Brief:
Which lines hold the word "parts"? Copy each of them.

Entries:

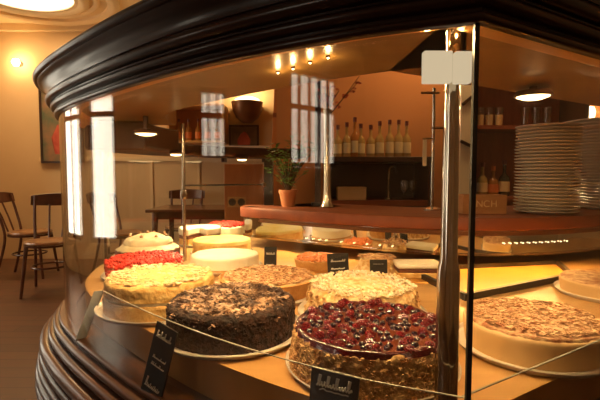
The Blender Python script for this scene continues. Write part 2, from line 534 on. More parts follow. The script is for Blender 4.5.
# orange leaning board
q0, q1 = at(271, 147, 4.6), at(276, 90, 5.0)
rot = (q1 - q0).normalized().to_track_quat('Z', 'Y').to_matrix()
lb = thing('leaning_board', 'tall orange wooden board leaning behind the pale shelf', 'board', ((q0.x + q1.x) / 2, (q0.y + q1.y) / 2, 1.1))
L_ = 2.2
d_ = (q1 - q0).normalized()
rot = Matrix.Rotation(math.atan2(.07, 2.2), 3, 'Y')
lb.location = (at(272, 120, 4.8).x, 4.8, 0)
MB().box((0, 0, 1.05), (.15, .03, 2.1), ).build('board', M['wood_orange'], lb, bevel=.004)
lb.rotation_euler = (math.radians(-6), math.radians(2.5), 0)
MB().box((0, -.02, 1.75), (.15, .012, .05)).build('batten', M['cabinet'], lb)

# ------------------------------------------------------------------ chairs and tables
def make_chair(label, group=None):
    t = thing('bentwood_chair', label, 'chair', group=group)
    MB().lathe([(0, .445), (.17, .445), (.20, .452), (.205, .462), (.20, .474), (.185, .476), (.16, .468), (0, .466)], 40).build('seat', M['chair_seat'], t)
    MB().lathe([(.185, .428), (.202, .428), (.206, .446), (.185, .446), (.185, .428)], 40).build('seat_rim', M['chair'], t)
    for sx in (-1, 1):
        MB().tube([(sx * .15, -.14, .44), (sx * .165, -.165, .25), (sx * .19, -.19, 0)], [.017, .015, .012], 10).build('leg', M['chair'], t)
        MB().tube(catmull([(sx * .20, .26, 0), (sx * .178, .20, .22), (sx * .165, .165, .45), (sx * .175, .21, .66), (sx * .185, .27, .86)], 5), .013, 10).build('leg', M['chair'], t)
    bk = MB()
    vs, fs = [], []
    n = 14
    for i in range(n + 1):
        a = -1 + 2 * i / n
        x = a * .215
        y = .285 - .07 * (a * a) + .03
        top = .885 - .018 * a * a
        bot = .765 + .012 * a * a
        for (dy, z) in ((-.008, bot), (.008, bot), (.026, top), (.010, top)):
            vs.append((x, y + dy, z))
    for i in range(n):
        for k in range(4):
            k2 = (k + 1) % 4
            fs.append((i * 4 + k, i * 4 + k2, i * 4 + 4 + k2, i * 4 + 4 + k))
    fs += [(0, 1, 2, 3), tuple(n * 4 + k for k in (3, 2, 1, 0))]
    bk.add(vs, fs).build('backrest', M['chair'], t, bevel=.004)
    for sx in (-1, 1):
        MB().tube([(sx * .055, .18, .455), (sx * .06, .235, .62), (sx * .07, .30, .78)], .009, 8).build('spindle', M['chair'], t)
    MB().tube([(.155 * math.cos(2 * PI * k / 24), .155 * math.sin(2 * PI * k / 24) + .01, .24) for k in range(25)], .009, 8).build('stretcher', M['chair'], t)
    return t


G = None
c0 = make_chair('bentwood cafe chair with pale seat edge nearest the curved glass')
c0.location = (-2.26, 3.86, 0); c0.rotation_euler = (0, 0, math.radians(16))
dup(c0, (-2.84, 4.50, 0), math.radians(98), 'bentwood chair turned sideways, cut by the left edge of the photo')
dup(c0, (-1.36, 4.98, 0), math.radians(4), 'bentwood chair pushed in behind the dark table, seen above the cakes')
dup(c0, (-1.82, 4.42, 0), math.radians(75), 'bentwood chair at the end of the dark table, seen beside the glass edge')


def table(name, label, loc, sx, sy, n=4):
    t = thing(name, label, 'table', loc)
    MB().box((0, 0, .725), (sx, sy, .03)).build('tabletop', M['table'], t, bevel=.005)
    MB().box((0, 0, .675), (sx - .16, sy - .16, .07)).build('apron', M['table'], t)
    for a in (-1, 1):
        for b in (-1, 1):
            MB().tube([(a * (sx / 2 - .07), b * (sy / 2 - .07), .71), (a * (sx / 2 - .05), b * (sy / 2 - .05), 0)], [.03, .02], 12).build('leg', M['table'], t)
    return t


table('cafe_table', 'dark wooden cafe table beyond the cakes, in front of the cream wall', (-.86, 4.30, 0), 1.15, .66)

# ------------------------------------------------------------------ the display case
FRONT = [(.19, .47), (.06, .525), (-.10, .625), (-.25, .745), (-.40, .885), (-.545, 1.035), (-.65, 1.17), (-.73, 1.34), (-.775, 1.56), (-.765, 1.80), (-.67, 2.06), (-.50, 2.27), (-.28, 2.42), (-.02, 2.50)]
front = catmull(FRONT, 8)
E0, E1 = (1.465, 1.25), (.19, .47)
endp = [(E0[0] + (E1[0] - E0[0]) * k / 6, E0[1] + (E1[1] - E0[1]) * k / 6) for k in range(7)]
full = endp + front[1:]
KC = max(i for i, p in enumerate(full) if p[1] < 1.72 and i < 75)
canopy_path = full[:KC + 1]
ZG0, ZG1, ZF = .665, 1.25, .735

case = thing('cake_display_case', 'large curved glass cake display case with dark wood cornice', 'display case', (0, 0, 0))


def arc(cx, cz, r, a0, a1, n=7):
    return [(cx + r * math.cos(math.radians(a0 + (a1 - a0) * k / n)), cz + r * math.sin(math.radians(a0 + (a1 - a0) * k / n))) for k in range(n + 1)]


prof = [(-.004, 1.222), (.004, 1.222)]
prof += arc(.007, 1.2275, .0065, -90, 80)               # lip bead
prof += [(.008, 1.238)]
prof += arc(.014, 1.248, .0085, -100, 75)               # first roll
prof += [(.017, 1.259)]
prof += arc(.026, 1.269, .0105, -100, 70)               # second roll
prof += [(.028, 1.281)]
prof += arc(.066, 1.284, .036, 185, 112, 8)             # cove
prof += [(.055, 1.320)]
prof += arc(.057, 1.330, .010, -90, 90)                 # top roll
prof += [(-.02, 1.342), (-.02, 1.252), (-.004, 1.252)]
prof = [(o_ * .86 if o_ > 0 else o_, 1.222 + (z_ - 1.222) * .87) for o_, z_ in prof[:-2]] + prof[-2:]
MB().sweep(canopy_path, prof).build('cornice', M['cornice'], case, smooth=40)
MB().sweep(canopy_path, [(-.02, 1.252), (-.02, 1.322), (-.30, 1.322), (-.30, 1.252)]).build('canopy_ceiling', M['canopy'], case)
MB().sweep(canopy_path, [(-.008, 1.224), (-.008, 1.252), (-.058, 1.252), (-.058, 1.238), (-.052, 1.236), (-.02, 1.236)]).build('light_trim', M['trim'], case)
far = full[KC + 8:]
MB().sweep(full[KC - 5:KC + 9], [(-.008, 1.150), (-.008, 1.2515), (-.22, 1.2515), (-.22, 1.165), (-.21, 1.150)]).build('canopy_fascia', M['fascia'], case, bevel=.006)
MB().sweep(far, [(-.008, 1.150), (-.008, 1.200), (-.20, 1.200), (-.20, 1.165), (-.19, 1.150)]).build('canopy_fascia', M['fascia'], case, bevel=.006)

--

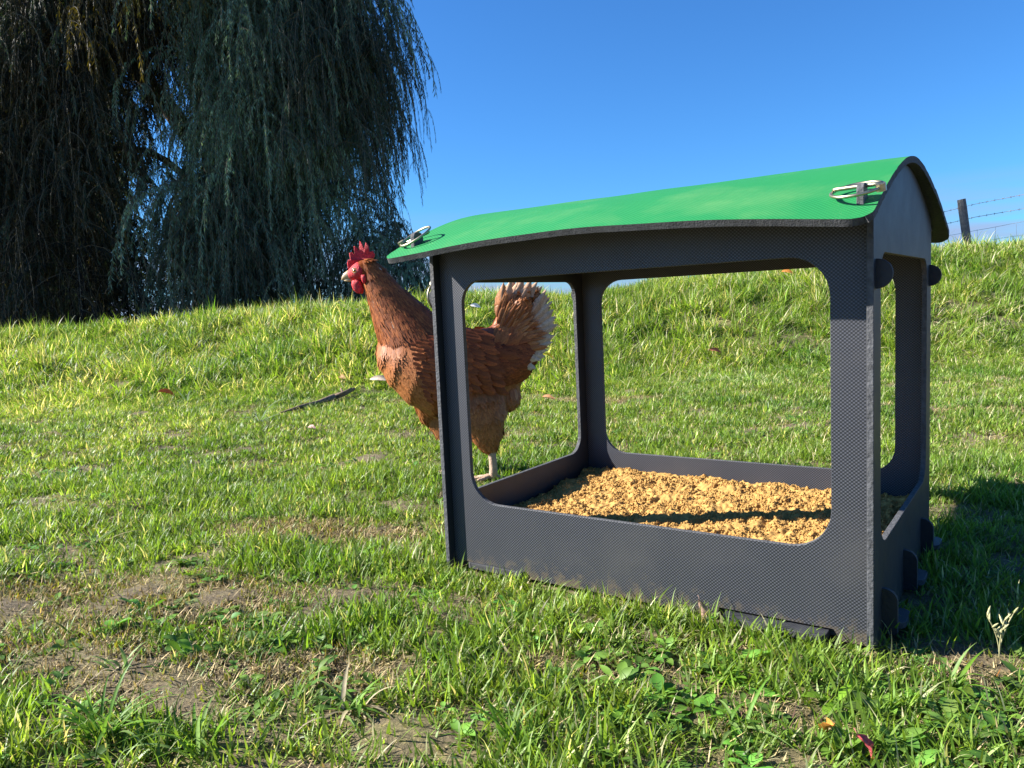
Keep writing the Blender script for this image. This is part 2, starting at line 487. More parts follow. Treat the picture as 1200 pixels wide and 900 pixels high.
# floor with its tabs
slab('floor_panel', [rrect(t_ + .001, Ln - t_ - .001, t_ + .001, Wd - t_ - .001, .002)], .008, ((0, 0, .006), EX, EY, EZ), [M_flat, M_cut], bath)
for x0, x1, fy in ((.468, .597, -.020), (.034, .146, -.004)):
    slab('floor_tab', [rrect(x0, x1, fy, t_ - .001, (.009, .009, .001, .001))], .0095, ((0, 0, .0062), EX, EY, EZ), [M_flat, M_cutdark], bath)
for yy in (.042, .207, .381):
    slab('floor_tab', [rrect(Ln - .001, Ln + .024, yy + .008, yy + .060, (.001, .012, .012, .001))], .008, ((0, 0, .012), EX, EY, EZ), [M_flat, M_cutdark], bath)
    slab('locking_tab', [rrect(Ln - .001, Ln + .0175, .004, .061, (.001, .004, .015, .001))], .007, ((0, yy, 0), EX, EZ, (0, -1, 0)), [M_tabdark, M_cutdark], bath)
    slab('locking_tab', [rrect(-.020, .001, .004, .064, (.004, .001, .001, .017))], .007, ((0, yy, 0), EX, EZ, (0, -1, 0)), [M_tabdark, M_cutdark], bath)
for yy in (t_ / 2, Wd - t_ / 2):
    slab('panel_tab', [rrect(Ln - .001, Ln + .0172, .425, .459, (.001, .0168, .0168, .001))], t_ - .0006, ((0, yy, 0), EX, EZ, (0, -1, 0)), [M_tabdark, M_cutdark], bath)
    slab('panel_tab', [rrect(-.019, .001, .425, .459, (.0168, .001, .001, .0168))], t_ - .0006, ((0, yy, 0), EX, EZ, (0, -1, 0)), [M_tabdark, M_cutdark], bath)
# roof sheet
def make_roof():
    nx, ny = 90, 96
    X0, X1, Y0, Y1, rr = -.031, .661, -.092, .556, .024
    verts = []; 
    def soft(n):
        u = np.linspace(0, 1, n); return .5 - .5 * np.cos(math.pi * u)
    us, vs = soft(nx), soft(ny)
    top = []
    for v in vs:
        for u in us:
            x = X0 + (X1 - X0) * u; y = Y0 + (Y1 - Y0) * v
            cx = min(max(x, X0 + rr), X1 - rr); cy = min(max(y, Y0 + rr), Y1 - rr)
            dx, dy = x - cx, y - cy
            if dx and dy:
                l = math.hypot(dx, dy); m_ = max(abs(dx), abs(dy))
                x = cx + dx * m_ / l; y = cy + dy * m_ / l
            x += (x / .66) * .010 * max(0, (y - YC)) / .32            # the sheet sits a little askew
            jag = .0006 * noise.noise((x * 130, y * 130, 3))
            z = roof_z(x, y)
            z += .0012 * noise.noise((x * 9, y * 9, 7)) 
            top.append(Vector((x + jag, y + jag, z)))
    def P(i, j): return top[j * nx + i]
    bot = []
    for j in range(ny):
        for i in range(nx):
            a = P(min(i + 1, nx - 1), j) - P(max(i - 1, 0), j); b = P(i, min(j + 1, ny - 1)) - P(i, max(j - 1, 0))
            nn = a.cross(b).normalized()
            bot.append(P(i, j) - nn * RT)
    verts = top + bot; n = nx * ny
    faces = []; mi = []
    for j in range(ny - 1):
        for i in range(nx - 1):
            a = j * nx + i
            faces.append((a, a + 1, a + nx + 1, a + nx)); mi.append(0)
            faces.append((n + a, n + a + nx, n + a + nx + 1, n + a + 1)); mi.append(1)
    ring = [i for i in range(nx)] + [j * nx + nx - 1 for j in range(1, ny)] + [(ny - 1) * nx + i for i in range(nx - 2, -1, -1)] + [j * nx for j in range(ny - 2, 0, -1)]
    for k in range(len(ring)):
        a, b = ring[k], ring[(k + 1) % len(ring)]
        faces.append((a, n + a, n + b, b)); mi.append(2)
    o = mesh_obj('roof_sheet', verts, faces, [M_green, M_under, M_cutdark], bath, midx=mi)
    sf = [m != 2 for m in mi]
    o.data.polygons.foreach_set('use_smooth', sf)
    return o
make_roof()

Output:
The Blender Python script for this scene continues. Write part 2, from line 534 on. More parts follow. The script is for Blender 4.5.
Keep writing the Blender script for this image. This is part 2, starting at line 487. More parts follow. Treat the picture as 1200 pixels wide and 900 pixels high.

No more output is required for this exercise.